この新制度では、ビットコイン現物ETFの解禁も視野に入れており、現行の最大55%の税率を金融所得課税と同じ20%に引き下げる可能性も検討されています。これにより、投資家保護と市場活性化の両立を図ることが期待されています。
参照:https://www.nikkei.com/article/DGXZQOUB05DTK0V00C25A2000000/

◾️金融審議会、ステーブルコイン運用の柔軟化と暗号資産利用者保護強化を承認

金融庁は2月19日、金融審議会総会において「資金決済制度等に関するワーキング・グループ」の報告書を承認しました。この報告書では、暗号資産やステーブルコインを含む送金・決済サービス全般の規制見直しが提言されています。
具体的には、海外親会社の破綻時に国内ユーザー資産の国外流出を防ぐ仕組みの明文化、利用者資産を預からない「仲介業」の新設、ステーブルコインの裏付け資産として短期国債や定期預金の活用を可能にすることなどが含まれています。

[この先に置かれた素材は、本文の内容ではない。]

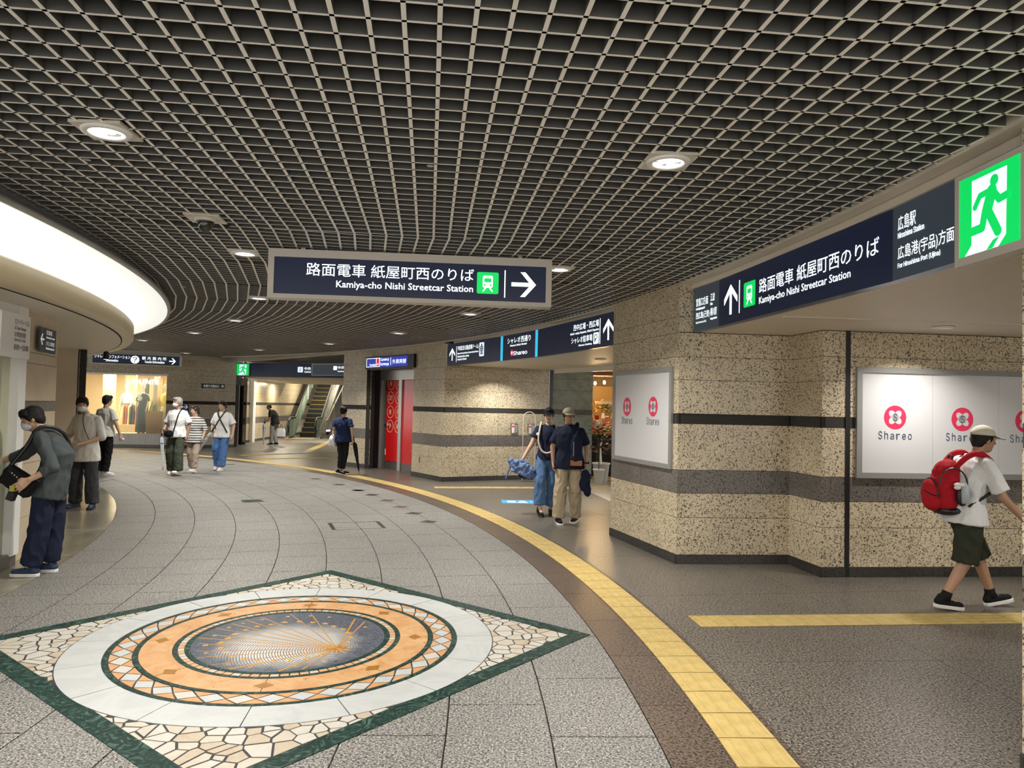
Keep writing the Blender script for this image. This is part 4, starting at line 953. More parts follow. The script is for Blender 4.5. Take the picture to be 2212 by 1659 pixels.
def mannequin(label, x, y, rz, top, skirt, sleeve=.3, scarf=False, hem=.05, flare=.2):
    t = shop_thing('mannequin', label, 'mannequin', x, y, .47, rz)
    mb = MB(); mb.ell((0, 0, 1.66), (.07, .085, .11)); mb.caps((0, 0, 1.42), .045, (0, 0, 1.6), .04)
    mb.rings([[(rx*math.cos(2*pi*k/12), ry*math.sin(2*pi*k/12), z) for k in range(12)] for z, rx, ry in ((.8, .15, .10), (1.05, .11, .08), (1.25, .15, .10), (1.38, .16, .08), (1.45, .05, .05))])
    for s in (-1, 1): mb.caps((.17*s, 0, 1.36), .04, (.21*s, -.02, 1.1), .033); mb.caps((.21*s, -.02, 1.1), .032, (.20*s, -.10, .88), .02); mb.caps((.20*s, -.10, .88), .022, (.19*s, -.13, .78), .012); mb.caps((.08*s, 0, .8), .07, (.08*s, 0, .05), .035); mb.ell((.08*s, -.05, .03), (.04, .1, .03))
    mb.build('body', 'mannequin', t, True)
    def loft(name, prof, m): MB().rings([[(rx*math.cos(2*pi*k/16)*(1+.06*(k % 2)), ry*math.sin(2*pi*k/16)*(1+.06*(k % 2)), z) for k in range(16)] for z, rx, ry in prof]).build(name, m, t, True)
    loft('skirt', ((1.04, .12, .09), (.9, .17, .13), (.5, .20, .16), (hem, flare+.02, flare-.02)), skirt); loft('top', ((.98, .15, .11), (1.1, .135, .10), (1.28, .175, .12), (1.38, .18, .10), (1.43, .10, .08)), top)
    for s in (-1, 1): MB().tube([(.15*s, 0, 1.37), (.20*s, -.01, 1.37-sleeve)], [.06, .065], 10).build('sleeve', top, t, True)
    if scarf: mb = MB(); [mb.ell((-.05+.03*math.sin(k*2), -.13, 1.2+.055*k), (.085, .04, .05)) for k in range(4)]; mb.build('scarf', 'poster_white', t, True)
    return t
mannequin('mannequin in a long dark denim dress with white scarf in the shop window', 1.98, .45, -.2, 'navy_denim', 'navy_denim', .22, True)
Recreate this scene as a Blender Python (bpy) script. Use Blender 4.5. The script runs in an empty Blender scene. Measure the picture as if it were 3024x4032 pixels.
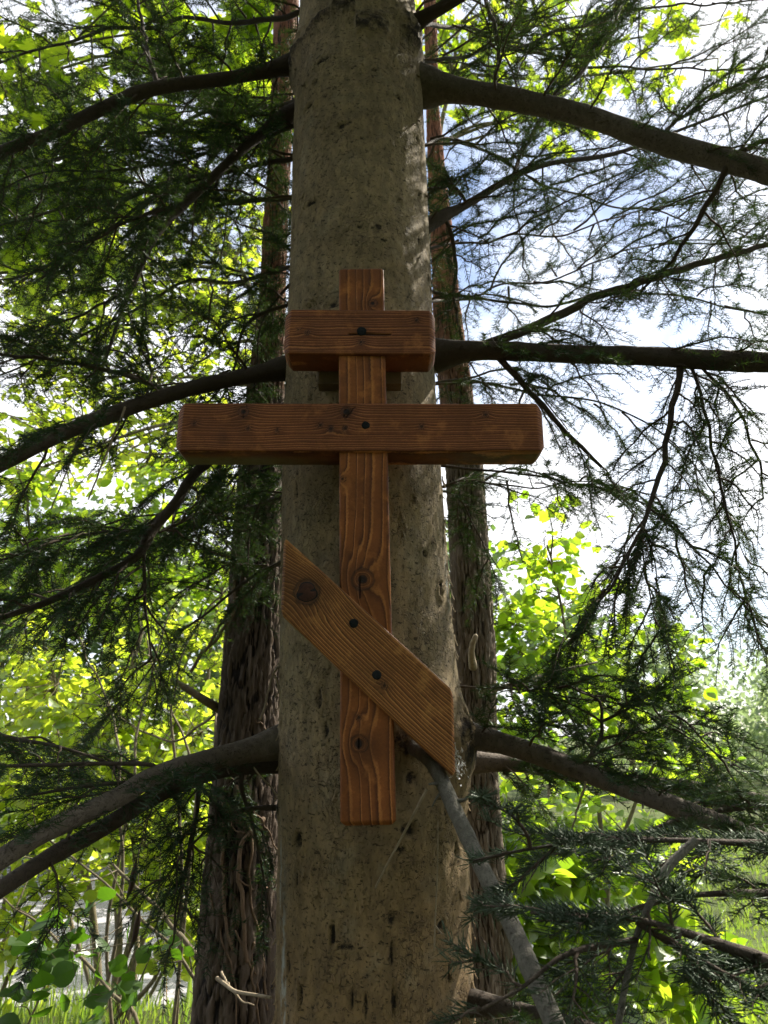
import bpy, math, random
import numpy as np
from mathutils import Vector, Matrix

# ------------------------------------------------------------------ camera, sky, sun, exposure
scene = bpy.context.scene
COL = scene.collection
PITCH = math.radians(17.0)
FPX = 2912.0                       # focal length in pixels of the 3024 x 4032 photograph
CAMZ = 1.60
cam_d = bpy.data.cameras.new('camera')
cam = bpy.data.objects.new('camera', cam_d)
COL.objects.link(cam)
cam.location = (0, 0, CAMZ)
cam.rotation_euler = (math.pi / 2 + PITCH, 0, 0)
cam_d.sensor_fit = 'VERTICAL'
cam_d.sensor_height = 36.0
cam_d.lens = 36.0 * FPX / 4032.0
cam_d.clip_start = 0.02
cam_d.clip_end = 2000
cam_d.dof.use_dof = True
cam_d.dof.focus_distance = 1.75
cam_d.dof.aperture_fstop = 7.5
scene.camera = cam

SUN_AZ, SUN_EL = math.radians(50), math.radians(46)      # clockwise from +Y, behind the tree
world = bpy.data.worlds.new('World')
scene.world = world
world.use_nodes = True
wt = world.node_tree
wt.nodes.clear()
w_out = wt.nodes.new('ShaderNodeOutputWorld')
w_bg = wt.nodes.new('ShaderNodeBackground')
w_sky = wt.nodes.new('ShaderNodeTexSky')
w_sky.sky_type = 'NISHITA'
w_sky.sun_disc = False
w_sky.sun_elevation = SUN_EL
w_sky.sun_rotation = SUN_AZ
w_sky.air_density = 1.0
w_sky.dust_density = 0.6
w_sky.ozone_density = 1.2
w_tc = wt.nodes.new('ShaderNodeTexCoord')
w_no = wt.nodes.new('ShaderNodeTexNoise')
w_no.inputs['Scale'].default_value = 2.6
w_no.inputs['Detail'].default_value = 7
w_no.inputs['Roughness'].default_value = 0.58
w_rp = wt.nodes.new('ShaderNodeValToRGB')
w_rp.color_ramp.elements[0].position = 0.31
w_rp.color_ramp.elements[1].position = 0.56
w_mx = wt.nodes.new('ShaderNodeMix')
w_mx.data_type = 'RGBA'
w_mx.inputs[7].default_value = (8.4, 8.5, 8.8, 1)          # thin white cloud over the whole sky
w_mp = wt.nodes.new('ShaderNodeMapping')
w_mp.inputs['Location'].default_value = (0.12, 7.54, 2.33)
wt.links.new(w_tc.outputs['Generated'], w_mp.inputs['Vector'])
wt.links.new(w_mp.outputs['Vector'], w_no.inputs['Vector'])
wt.links.new(w_no.outputs['Fac'], w_rp.inputs['Fac'])
wt.links.new(w_rp.outputs['Color'], w_mx.inputs[0])
wt.links.new(w_sky.outputs['Color'], w_mx.inputs[6])
wt.links.new(w_mx.outputs[2], w_bg.inputs['Color'])
w_bg.inputs['Strength'].default_value = 0.085
wt.links.new(w_bg.outputs['Background'], w_out.inputs['Surface'])

sun_d = bpy.data.lights.new('sun', 'SUN')
sun_d.energy = 5.0
sun_d.angle = math.radians(0.6)
sun_d.color = (1.0, 0.93, 0.80)
sun = bpy.data.objects.new('sun', sun_d)
COL.objects.link(sun)
SUN = Vector((math.sin(SUN_AZ) * math.cos(SUN_EL), math.cos(SUN_AZ) * math.cos(SUN_EL), math.sin(SUN_EL)))
sun.rotation_euler = (-SUN).to_track_quat('-Z', 'Y').to_euler()
sun.location = SUN * 30

vs = scene.view_settings
vs.view_transform = 'Standard'
vs.look = 'None'
vs.gamma = 1.0
vs.use_curve_mapping = False
vs.exposure = 1.32
scene.render.engine = 'CYCLES'
scene.cycles.use_adaptive_sampling = True
scene.cycles.adaptive_threshold = 0.04
scene.cycles.debug_bvh_type = 'STATIC_BVH'
scene.cycles.debug_use_spatial_splits = True
scene.cycles.max_bounces = 5
scene.cycles.diffuse_bounces = 3
scene.cycles.glossy_bounces = 2
scene.cycles.transmission_bounces = 4

rng = np.random.default_rng(7)
random.seed(7)

# ------------------------------------------------------------------ helpers
S = 3024.0 / 1659.0
cp, sp = math.cos(PITCH), math.sin(PITCH)


def at(x, y, Y):
    """World point at depth Y that shows at (x, y) of the photograph (1659 x 2212 grid)."""
    dx = (x * S - 1512.0) / FPX
    dy = (2016.0 - y * S) / FPX
    d = np.array([dx, cp - dy * sp, sp + dy * cp])
    return np.array([0, 0, CAMZ]) + d * (Y / d[1])


def rad_at(w, x, y, Y):
    """Radius in metres of something w grid-pixels wide at that place."""
    dy = (2016.0 - y * S) / FPX
    zc = Y / (cp - dy * sp)
    return 0.5 * w * S * zc / FPX


def to_px(P):
    P = np.asarray(P) - np.array([0, 0, CAMZ])
    zc = P[..., 1] * cp + P[..., 2] * sp
    up = -P[..., 1] * sp + P[..., 2] * cp
    zc = np.where(zc < 0.05, 0.05, zc)
    return (1512 + FPX * P[..., 0] / zc) / S, (2016 - FPX * up / zc) / S, zc


def nrm(v):
    v = np.asarray(v, float)
    return v / (np.linalg.norm(v, axis=-1, keepdims=True) + 1e-12)


def _hash(ix, iy, iz):
    h = (ix.astype(np.int64) * 374761393 + iy.astype(np.int64) * 668265263 + iz.astype(np.int64) * 1274126177) & 0xFFFFFFFF
    h = ((h ^ (h >> 13)) * 1103515245) & 0xFFFFFFFF
    h = ((h ^ (h >> 16)) * 2654435769) & 0xFFFFFFFF
    return ((h ^ (h >> 15)) & 0xFFFFFF) / float(0xFFFFFF)


def vn(x, y, z):
    """Value noise in -1..1."""
    x, y, z = np.broadcast_arrays(np.asarray(x, float), np.asarray(y, float), np.asarray(z, float))
    ix, iy, iz = np.floor(x), np.floor(y), np.floor(z)
    fx, fy, fz = x - ix, y - iy, z - iz
    fx, fy, fz = [f * f * (3 - 2 * f) for f in (fx, fy, fz)]
    r = 0
    for a in (0, 1):
        for b in (0, 1):
            for c in (0, 1):
                w = (fx if a else 1 - fx) * (fy if b else 1 - fy) * (fz if c else 1 - fz)
                r = r + w * _hash(ix + a, iy + b, iz + c)
    return r * 2 - 1


def fbm(x, y, z, o=4):
    r, a, f = 0, 1.0, 1.0
    for i in range(o):
        r = r + a * vn(x * f + 17.3 * i, y * f + 5.1 * i, z * f + 9.7 * i)
        a *= 0.5
        f *= 2.03
    return r / 1.9


def worley2(u, v, per):
    """F1, F2 on (u, v); u wraps with period per."""
    iu, iv = np.floor(u), np.floor(v)
    f1 = np.full(u.shape, 9.0)
    f2 = np.full(u.shape, 9.0)
    for a in (-1, 0, 1):
        for b in (-1, 0, 1):
            cu, cv = iu + a, iv + b
            hu = np.mod(cu, per)
            ju = _hash(hu, cv, hu * 0 + 3)
            jv = _hash(hu, cv, hu * 0 + 8)
            d = np.hypot(cu + ju - u, cv + jv - v)
            f2 = np.where(d < f1, f1, np.minimum(f2, d))
            f1 = np.minimum(f1, d)
    return f1, f2


def sstep(a, b, x):
    t = np.clip((x - a) / (b - a), 0, 1)
    return t * t * (3 - 2 * t)


def mk(name, V, groups, mat, parent=None, base=None, smooth=False, attrs=None, kind=None, label=None):
    """One mesh object from vertices V and lists of equal-sized faces; mat may be a list with one entry for each group."""
    V = np.asarray(V, np.float32)
    if base is None and parent is not None:
        base = np.array(parent.get('_b', (0, 0, 0)))
    if base is not None:
        V = V - np.asarray(base, np.float32)
    me = bpy.data.meshes.new(name)
    groups = [np.asarray(g, np.int32) for g in groups if len(g)]
    me.vertices.add(len(V))
    me.vertices.foreach_set('co', V.ravel())
    nl = sum(g.size for g in groups)
    npoly = sum(len(g) for g in groups)
    me.loops.add(nl)
    me.loops.foreach_set('vertex_index', np.concatenate([g.ravel() for g in groups]))
    me.polygons.add(npoly)
    tot = np.concatenate([np.full(len(g), g.shape[1], np.int32) for g in groups])
    st = np.concatenate([[0], np.cumsum(tot)[:-1]]).astype(np.int32)
    me.polygons.foreach_set('loop_start', st)
    mats = mat if isinstance(mat, list) else [mat]
    for m in mats:
        me.materials.append(m)
    if len(mats) > 1:
        mi = np.concatenate([np.full(len(g), i, np.int32) for i, g in enumerate(groups)])
        me.polygons.foreach_set('material_index', mi)
    if smooth:
        me.polygons.foreach_set('use_smooth', np.ones(npoly, bool))
    for k, a in (attrs or {}).items():
        at_ = me.attributes.new(k, 'FLOAT', 'POINT')
        at_.data.foreach_set('value', np.asarray(a, np.float32))
    me.update(calc_edges=True)
    o = bpy.data.objects.new(name, me)
    COL.objects.link(o)
    if parent is not None:
        o.parent = parent
    elif base is not None:
        o.location = base
    if parent is not None:
        o['_b'] = list(map(float, base)) if base is not None else [0.0, 0.0, 0.0]
    if kind:
        o['kind'] = kind
    if label:
        o['label'] = label
    return o


def thing(name, base, label, cat, group=None):
    o = bpy.data.objects.new(name, None)
    o.empty_display_size = 0.1
    COL.objects.link(o)
    o.location = base
    o['_b'] = list(map(float, base))
    o['label'] = label
    o['category'] = cat
    if group:
        o['group'] = group
    return o


def tag(o, label, cat, group=None, kind=None):
    o['label'] = label
    o['category'] = cat
    if group:
        o['group'] = group
    if kind:
        o['kind'] = kind
    return o


def smooth_poly(pts, n):
    """Catmull-Rom through pts (k, m) resampled to n points, even in arc length."""
    P = np.asarray(pts, float)
    P = np.vstack([2 * P[0] - P[1], P, 2 * P[-1] - P[-2]])
    out = []
    for i in range(1, len(P) - 2):
        t = np.linspace(0, 1, 12, endpoint=False)[:, None]
        a, b, c, d = P[i - 1], P[i], P[i + 1], P[i + 2]
        out.append(0.5 * (2 * b + (c - a) * t + (2 * a - 5 * b + 4 * c - d) * t ** 2 + (3 * b - a - 3 * c + d) * t ** 3))
    Q = np.vstack(out + [P[-2:-1]])
    L = np.concatenate([[0], np.cumsum(np.linalg.norm(np.diff(Q[:, :3], axis=0), axis=1))])
    s = np.linspace(0, L[-1], n)
    return np.stack([np.interp(s, L, Q[:, j]) for j in range(Q.shape[1])], 1)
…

これらの改正により、利用者保護の強化とサービスの利便性向上が期待されています。
参照:https://www.fsa.go.jp/singi/singi_kinyu/soukai/siryou/20250219.html

◾️金融庁、プロ向けトークン販売の規制整備方針を公表

金融庁は2月26日、暗号資産交換業者による「プロ向けトークン販売」に関する規制整備方針を公表しました。
「プロ向けトークン販売」とは、企業などが暗号資産の発行者となり、その暗号資産を売ったり、他の暗号資産と交換したりすることを暗号資産交換業者に依頼する取引を指します。この仕組みにより、企業は投資家から法定通貨や暗号資産を調達できます。
今回の改正案は、このような取引に関するルールを定めるものです。金融庁は3月27日まで意見を募集しています。
参照:https://www.fsa.go.jp/news/r6/sonota/20250226-2/01.pdf

◾️国税庁、2027年から暗号資産取引情報を海外当局と共有へ─脱税対策を強化

国税庁は、2027年から暗号資産の取引情報を海外の税務当局と共有する方針を固めました。これは、海外の交換業者を利用した課税逃れを防ぐための措置で、2026年分から国内業者に対し顧客情報の報告を義務付け、翌年から海外当局との情報交換を開始します。
報告に応じない業者には罰則が科される予定です。この取り組みにより、暗号資産取引における脱税や申告漏れの防止が期待されています。